AN INTRODUCTION TO STUDENT LOANS

A college education is one of the most essential investment in a person’s life. Unfortunately, in this time and age, it has also become one of the most costly investments too. Universities and colleges in the school year 2013-2014 cost an average of $20,000 and as much as $50,000 or more for the more prestigious schools. A college degree paves the way for a better chance at landing a better job that is why it is so important. More and more families are not able to afford on their own this privilege that’s why schools have began offering student loans.

A student loan is money borrowed from the school to pay for the education of the student. It fills in the hole that scholarships, part-time job profit, and your parent’s saved-up college education money might not cover. Here in this tutorial, we will be scrutinizing all the elements that surround the student loan so that you may learn how to make the best of going into this kind of debt. We will be tackling everything from how to apply for one to how to pay them back.

Advantages of Student Loans

The benefits received from student loans seems vast as it basically pays for your education. That very education is the ticket of the student to a better life supposedly with the degree you have chosen. Student loans free you from the burden of having to work part-time jobs and bothering your parents or guardians for money if you can’t fully afford the education.

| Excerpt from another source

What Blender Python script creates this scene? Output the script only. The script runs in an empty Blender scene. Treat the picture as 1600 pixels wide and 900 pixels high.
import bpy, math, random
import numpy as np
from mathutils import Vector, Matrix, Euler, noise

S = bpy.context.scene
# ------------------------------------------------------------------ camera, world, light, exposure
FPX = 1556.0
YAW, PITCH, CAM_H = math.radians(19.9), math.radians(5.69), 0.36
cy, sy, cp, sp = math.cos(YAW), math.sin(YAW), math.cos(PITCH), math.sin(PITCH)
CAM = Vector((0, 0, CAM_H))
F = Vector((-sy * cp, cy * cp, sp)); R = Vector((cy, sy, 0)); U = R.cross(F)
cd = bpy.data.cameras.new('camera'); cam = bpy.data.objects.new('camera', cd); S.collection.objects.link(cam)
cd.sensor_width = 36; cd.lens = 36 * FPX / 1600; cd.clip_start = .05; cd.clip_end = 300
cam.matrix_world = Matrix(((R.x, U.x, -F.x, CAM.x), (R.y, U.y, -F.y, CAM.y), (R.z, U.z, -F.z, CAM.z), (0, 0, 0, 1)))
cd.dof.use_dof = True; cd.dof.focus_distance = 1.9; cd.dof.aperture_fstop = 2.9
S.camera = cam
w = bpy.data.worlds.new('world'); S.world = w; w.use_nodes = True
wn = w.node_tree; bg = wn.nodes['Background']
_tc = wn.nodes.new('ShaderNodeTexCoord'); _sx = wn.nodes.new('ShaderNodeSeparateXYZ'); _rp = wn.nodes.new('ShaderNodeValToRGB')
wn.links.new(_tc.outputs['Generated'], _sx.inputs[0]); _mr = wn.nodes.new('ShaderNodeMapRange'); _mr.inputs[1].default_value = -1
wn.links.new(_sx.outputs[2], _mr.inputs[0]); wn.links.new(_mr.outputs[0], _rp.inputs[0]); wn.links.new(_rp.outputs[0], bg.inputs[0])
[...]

It gives you freedom to focus on your studies, maybe participate in extracurricular activities, or perhaps do an internship for your dream company, to worry about the debt at a much later time.

Disadvantages of Student Loans

Student loans, while free you from hardships in school, have a lot of downside to it. If not planned correctly, student loans can haunt you to the point of where you aren’t able to continue exercising the freedom you had from school because you are already trapped in mountains of debt that even the job your college degree got for you won’t be able to compensate for many years to come. In this tutorial, we’ll be learning about how to avoid this by considering the best option for the kind of student or former-student that you are. We will learn about things like repayment, consolidation, and the kinds of loan that will suit your profile.

If all goes well, you will be optimizing the advantages of the student loan and exercising the financial freedom even after your student days are long gone.